#### [Data extract]
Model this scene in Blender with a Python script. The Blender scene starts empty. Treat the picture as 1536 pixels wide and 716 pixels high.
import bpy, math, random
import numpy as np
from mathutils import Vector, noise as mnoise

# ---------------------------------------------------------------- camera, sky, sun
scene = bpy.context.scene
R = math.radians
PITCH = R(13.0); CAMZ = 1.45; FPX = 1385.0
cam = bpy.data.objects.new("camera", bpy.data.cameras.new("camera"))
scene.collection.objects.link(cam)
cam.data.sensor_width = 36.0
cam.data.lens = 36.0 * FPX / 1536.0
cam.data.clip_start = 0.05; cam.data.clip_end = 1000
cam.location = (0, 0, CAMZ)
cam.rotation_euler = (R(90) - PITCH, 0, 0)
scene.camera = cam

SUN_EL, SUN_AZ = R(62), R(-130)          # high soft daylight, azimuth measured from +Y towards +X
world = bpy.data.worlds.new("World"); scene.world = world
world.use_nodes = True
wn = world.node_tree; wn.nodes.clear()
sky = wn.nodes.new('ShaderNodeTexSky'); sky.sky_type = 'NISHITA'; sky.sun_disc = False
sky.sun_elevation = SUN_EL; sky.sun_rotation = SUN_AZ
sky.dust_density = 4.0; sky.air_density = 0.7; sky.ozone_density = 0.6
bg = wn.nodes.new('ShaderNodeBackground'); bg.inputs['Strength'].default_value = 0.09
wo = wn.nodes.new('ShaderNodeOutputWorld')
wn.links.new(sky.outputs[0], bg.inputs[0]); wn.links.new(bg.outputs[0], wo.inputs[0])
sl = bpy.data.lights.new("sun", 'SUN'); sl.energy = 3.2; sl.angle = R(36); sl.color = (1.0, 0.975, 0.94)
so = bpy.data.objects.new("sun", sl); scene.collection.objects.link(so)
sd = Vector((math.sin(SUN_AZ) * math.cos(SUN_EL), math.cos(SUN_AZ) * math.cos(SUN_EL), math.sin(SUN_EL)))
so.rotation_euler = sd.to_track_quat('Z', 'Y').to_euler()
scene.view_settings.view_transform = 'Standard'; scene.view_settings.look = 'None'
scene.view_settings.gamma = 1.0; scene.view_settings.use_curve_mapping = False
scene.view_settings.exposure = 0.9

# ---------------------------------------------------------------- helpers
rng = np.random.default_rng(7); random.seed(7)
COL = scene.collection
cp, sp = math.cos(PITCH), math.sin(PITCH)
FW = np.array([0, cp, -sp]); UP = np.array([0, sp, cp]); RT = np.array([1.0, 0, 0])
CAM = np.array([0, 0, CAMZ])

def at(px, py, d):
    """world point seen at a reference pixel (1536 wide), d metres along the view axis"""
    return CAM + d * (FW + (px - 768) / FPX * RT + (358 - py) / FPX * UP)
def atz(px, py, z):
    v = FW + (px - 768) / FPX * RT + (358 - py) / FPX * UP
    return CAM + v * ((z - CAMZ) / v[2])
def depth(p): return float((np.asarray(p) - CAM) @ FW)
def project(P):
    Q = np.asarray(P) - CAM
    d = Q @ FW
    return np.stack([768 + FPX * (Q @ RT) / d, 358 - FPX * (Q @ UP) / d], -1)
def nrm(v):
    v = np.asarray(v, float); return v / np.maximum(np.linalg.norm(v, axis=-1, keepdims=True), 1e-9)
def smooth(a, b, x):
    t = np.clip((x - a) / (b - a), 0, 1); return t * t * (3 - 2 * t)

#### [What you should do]
Quote the data above verbatim from its first line to the line that includes "from mathutils import Vector, noise as mnoise", with both boundary lines retained.

#### [Full solution]
Model this scene in Blender with a Python script. The Blender scene starts empty. Treat the picture as 1536 pixels wide and 716 pixels high.
import bpy, math, random
import numpy as np
from mathutils import Vector, noise as mnoise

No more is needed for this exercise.